Colombia's pro-talks President Juan Manuel Santos faced a strong election challenge on Sunday from a far-right candidate. Oscar Ivan Zuluaga claims that a settlement pact would lead to more "manipulation" by the rebels.

The Revolutionary Armed Forces of Colombia (FARC) emerged as a Marxist peasants' defense group in the 1960s. Latin America's longest-running conflict has claimed the lives of an estimated 220,000 people.

In first-round voting last month, Zuluaga won nearly 30 percent of the ballots. Santos of the center-right coalition National Unity party garnered 25 percent.

Zuluaga (pictured right) had argued that Santos (left), if re-elected, could be "manipulated by the FARC" and asked voters to decide whether they wanted "change to improve Colombia."

Last Monday, FARC began a ceasefire that is due to last until June 30.

Santos, who launched the talks with the rebels in 2012, said voters could choose between him as a candidate - who wanted the decades-long war to end - and "those who reject peace."

Campaigning with football

On Saturday, Santos campaigned by referring to World Cup football in Brazil.

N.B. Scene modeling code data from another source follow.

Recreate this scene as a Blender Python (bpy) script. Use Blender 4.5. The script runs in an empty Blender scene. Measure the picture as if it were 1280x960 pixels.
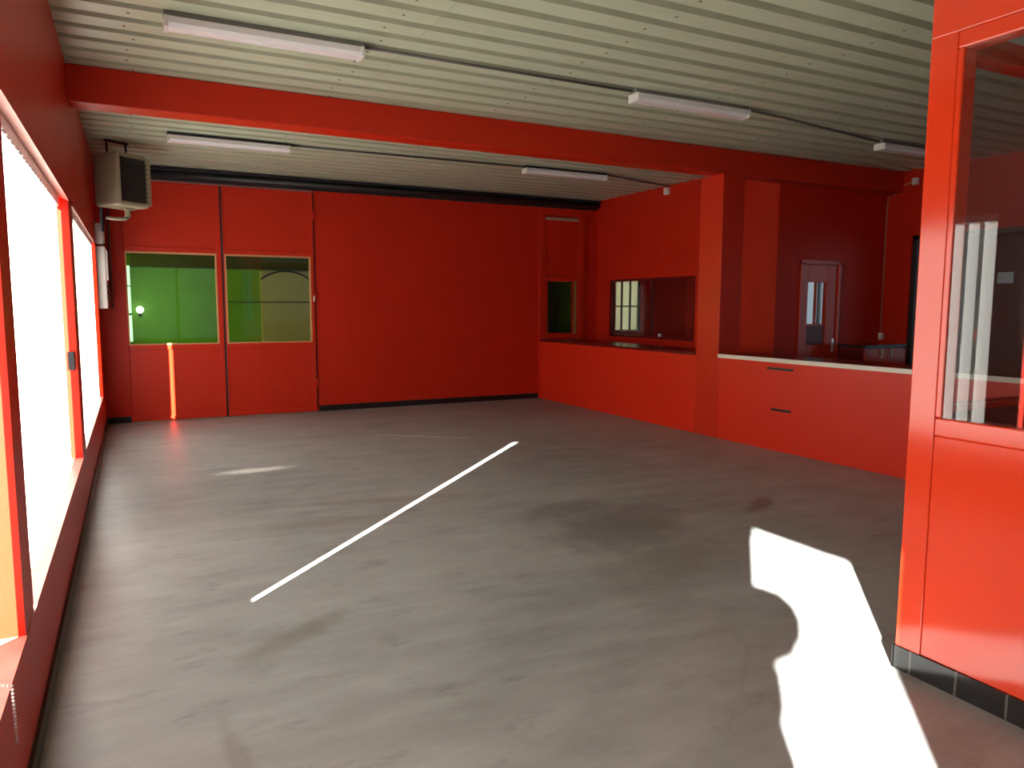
import bpy, bmesh, math, random
from mathutils import Vector, Matrix
random.seed(7)
SC = bpy.context.scene
COL = SC.collection
PI = math.pi

# ------------------------------------------------------------------ mesh helpers
class MB:
    def __init__(s): s.v = []; s.f = []; s.m = []; s.sm = []
    def add(s, vs, fs, mi=0, smooth=False):
        o = len(s.v); s.v += [tuple(v) for v in vs]
        for f in fs: s.f.append([i + o for i in f]); s.m.append(mi); s.sm.append(smooth)
        return s
    def box(s, x0, x1, y0, y1, z0, z1, mi=0):
        vs = [(x, y, z) for z in (z0, z1) for y in (y0, y1) for x in (x0, x1)]
        return s.add(vs, [(0,2,3,1),(4,5,7,6),(0,1,5,4),(2,6,7,3),(0,4,6,2),(1,3,7,5)], mi)
    def rbox(s, x0, x1, y0, y1, z0, z1, r=0.01, seg=2, mi=0):
        bm = bmesh.new(); bmesh.ops.create_cube(bm, size=1)
        for v in bm.verts:
            v.co = Vector(((x0+x1)/2+v.co.x*(x1-x0), (y0+y1)/2+v.co.y*(y1-y0), (z0+z1)/2+v.co.z*(z1-z0)))
        bmesh.ops.bevel(bm, geom=bm.edges[:], offset=r, segments=seg, affect='EDGES', profile=0.5)
        bm.verts.index_update()
        s.add([v.co[:] for v in bm.verts], [[v.index for v in f.verts] for f in bm.faces], mi)
        bm.free(); return s
    def prism(s, pts, z0, z1, mi=0):
        # pts counter-clockwise outline in x,y
        n = len(pts)
        vs = [(p[0], p[1], z0) for p in pts] + [(p[0], p[1], z1) for p in pts]
        fs = [tuple(range(n-1, -1, -1)), tuple(range(n, 2*n))] + [(i, (i+1) % n, n+(i+1) % n, n+i) for i in range(n)]
        return s.add(vs, fs, mi)
    def tube(s, pts, r, n=10, mi=0, caps=True):
        pts = [Vector(p) for p in pts]; rings = []
        up = Vector((0.13, 0.21, 0.97)).normalized()
        for i, p in enumerate(pts):
            a = pts[max(i-1, 0)]; b = pts[min(i+1, len(pts)-1)]
            t = (b-a).normalized()
            if abs(t.dot(up)) > 0.95: u = t.cross(Vector((1, 0.2, 0))).normalized()
            else: u = t.cross(up).normalized()
            w = t.cross(u)
            rings.append([p + (u*math.cos(2*PI*k/n) + w*math.sin(2*PI*k/n))*r for k in range(n)])
        vs = [q for g in rings for q in g]; fs = []
        for i in range(len(pts)-1):
            for k in range(n): fs.append((i*n+k, i*n+(k+1) % n, (i+1)*n+(k+1) % n, (i+1)*n+k))
        if caps: fs.append(tuple(range(n-1, -1, -1))); fs.append(tuple((len(pts)-1)*n+k for k in range(n)))
        return s.add(vs, fs, mi, True)
    def ball(s, c, r, seg=10, rings=6, mi=0, sc=(1, 1, 1)):
        vs = [(c[0], c[1], c[2]+r*sc[2])]; fs = []
        for i in range(1, rings):
            th = PI*i/rings
            for k in range(seg):
                ph = 2*PI*k/seg
                vs.append((c[0]+r*sc[0]*math.sin(th)*math.cos(ph), c[1]+r*sc[1]*math.sin(th)*math.sin(ph), c[2]+r*sc[2]*math.cos(th)))
        vs.append((c[0], c[1], c[2]-r*sc[2])); last = len(vs)-1
        for k in range(seg): fs.append((0, 1+k, 1+(k+1) % seg))
        for i in range(rings-2):
            for k in range(seg):
                a = 1+i*seg; fs.append((a+k, a+seg+k, a+seg+(k+1) % seg, a+(k+1) % seg))
        a = 1+(rings-2)*seg
        for k in range(seg): fs.append((a+k, last, a+(k+1) % seg))
        return s.add(vs, fs, mi, True)
    def build(s, name, mats, parent=None, loc=None, kind=None, bevel=0):
        me = bpy.data.meshes.new(name); me.from_pydata(s.v, [], s.f)
        for m in (mats if isinstance(mats, (list, tuple)) else [mats]): me.materials.append(m)
        for p, mi, sm in zip(me.polygons, s.m, s.sm): p.material_index = mi; p.use_smooth = sm
        me.update()
        bm = bmesh.new(); bm.from_mesh(me); bmesh.ops.recalc_face_normals(bm, faces=bm.faces[:]); bm.to_mesh(me); bm.free()
        o = bpy.data.objects.new(name, me); COL.objects.link(o)
        if parent is not None: o.parent = parent
        if loc is not None: o.location = loc
        if kind: o['kind'] = kind
        if bevel:
            b = o.modifiers.new('edge', 'BEVEL'); b.width = bevel; b.segments = 2; b.limit_method = 'ANGLE'; b.angle_limit = math.radians(40)
        return o

def thing(name, label, cat, loc=(0, 0, 0), rz=0, group=None):
    o = bpy.data.objects.new(name, None); COL.objects.link(o)
    o.location = loc; o.rotation_euler = (0, 0, rz); o.empty_display_size = .1
    return tag(o, label, cat, group)
def tag(o, label, cat, group=None):
    o['label'] = label; o['category'] = cat
    if group: o['group'] = group
    return o
def struct(name, loc=(0, 0, 0)):
    o = bpy.data.objects.new(name, None); COL.objects.link(o); o.location = loc; o['kind'] = 'structure'; o.empty_display_size = .1
    return o

# ------------------------------------------------------------------ materials
def newmat(name):
    m = bpy.data.materials.new(name); m.use_nodes = True
    nt = m.node_tree; b = nt.nodes['Principled BSDF']
    return m, nt, b
def N(nt, t, **kw):
    n = nt.nodes.new(t)
    for k, v in kw.items():
        if k.startswith('i_'):
            key = k[2:]; key = int(key) if key.isdigit() else key
            n.inputs[key].default_value = v
        else: setattr(n, k, v)
    return n
def simple(name, col, rough=.5, metal=0, spec=.5, var=0.0, scale=6, bump=0, bscale=60, coat=0):
    m, nt, b = newmat(name)
    b.inputs['Base Color'].default_value = (*col, 1); b.inputs['Roughness'].default_value = rough
    b.inputs['Metallic'].default_value = metal; b.inputs['Specular IOR Level'].default_value = spec
    if coat: b.inputs['Coat Weight'].default_value = coat; b.inputs['Coat Roughness'].default_value = .08
    tc = N(nt, 'ShaderNodeTexCoord')
    if var:
        no = N(nt, 'ShaderNodeTexNoise'); no.inputs['Scale'].default_value = scale; no.inputs['Detail'].default_value = 5
        nt.links.new(tc.outputs['Object'], no.inputs['Vector'])
        mx = N(nt, 'ShaderNodeMix', data_type='RGBA')
        mx.inputs['A'].default_value = (*[c*(1-var) for c in col], 1); mx.inputs['B'].default_value = (*[min(1, c*(1+var)) for c in col], 1)
        nt.links.new(no.outputs['Fac'], mx.inputs['Factor']); nt.links.new(mx.outputs['Result'], b.inputs['Base Color'])
    if bump:
        n2 = N(nt, 'ShaderNodeTexNoise'); n2.inputs['Scale'].default_value = bscale; n2.inputs['Detail'].default_value = 3
        nt.links.new(tc.outputs['Object'], n2.inputs['Vector'])
        bp = N(nt, 'ShaderNodeBump'); bp.inputs['Strength'].default_value = bump; bp.inputs['Distance'].default_value = .004
        nt.links.new(n2.outputs['Fac'], bp.inputs['Height']); nt.links.new(bp.outputs['Normal'], b.inputs['Normal'])
    return m

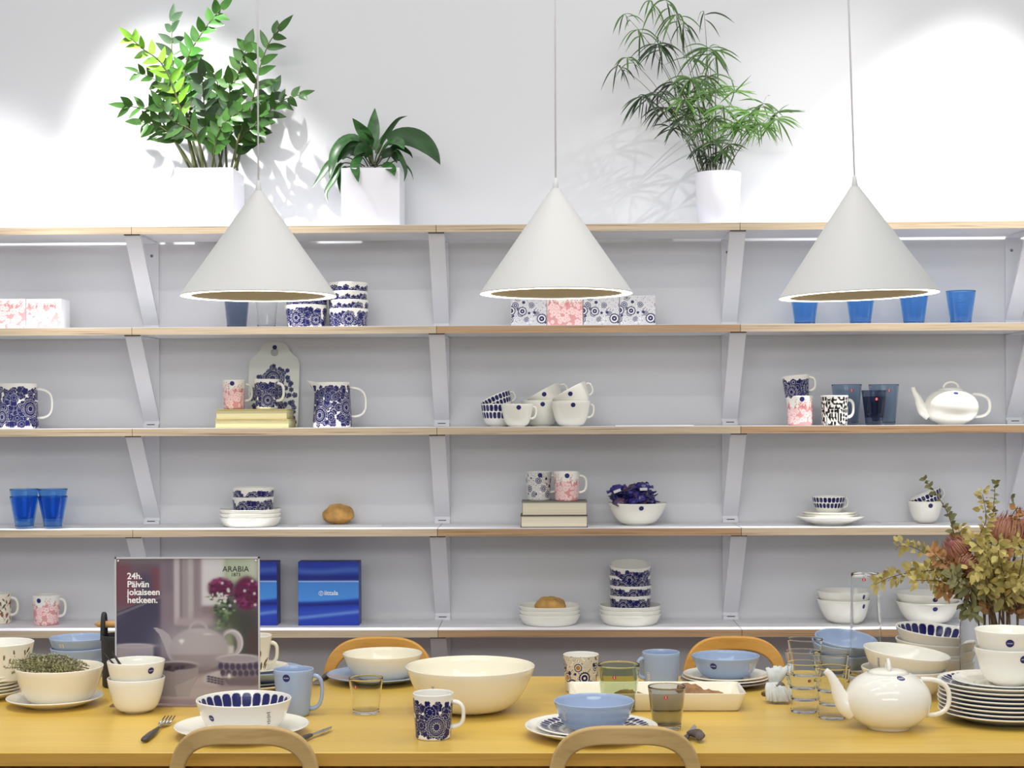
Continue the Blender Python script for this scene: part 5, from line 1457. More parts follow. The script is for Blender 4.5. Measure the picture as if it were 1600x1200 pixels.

"We've got our team. We've got our way to win. Tomorrow, peace is going to be the winner," he said.

Zuluaga viewed Colombia's 3-0 win against Greece at home with family and his political mentor, ex-president Alvaro Uribe.

More than 32 million Colombians are eligible to vote. In the first round, about 60 percent of voters did not cast ballots.

Analysts said the level of turnout on Sunday could be decisive in determining the election outcome.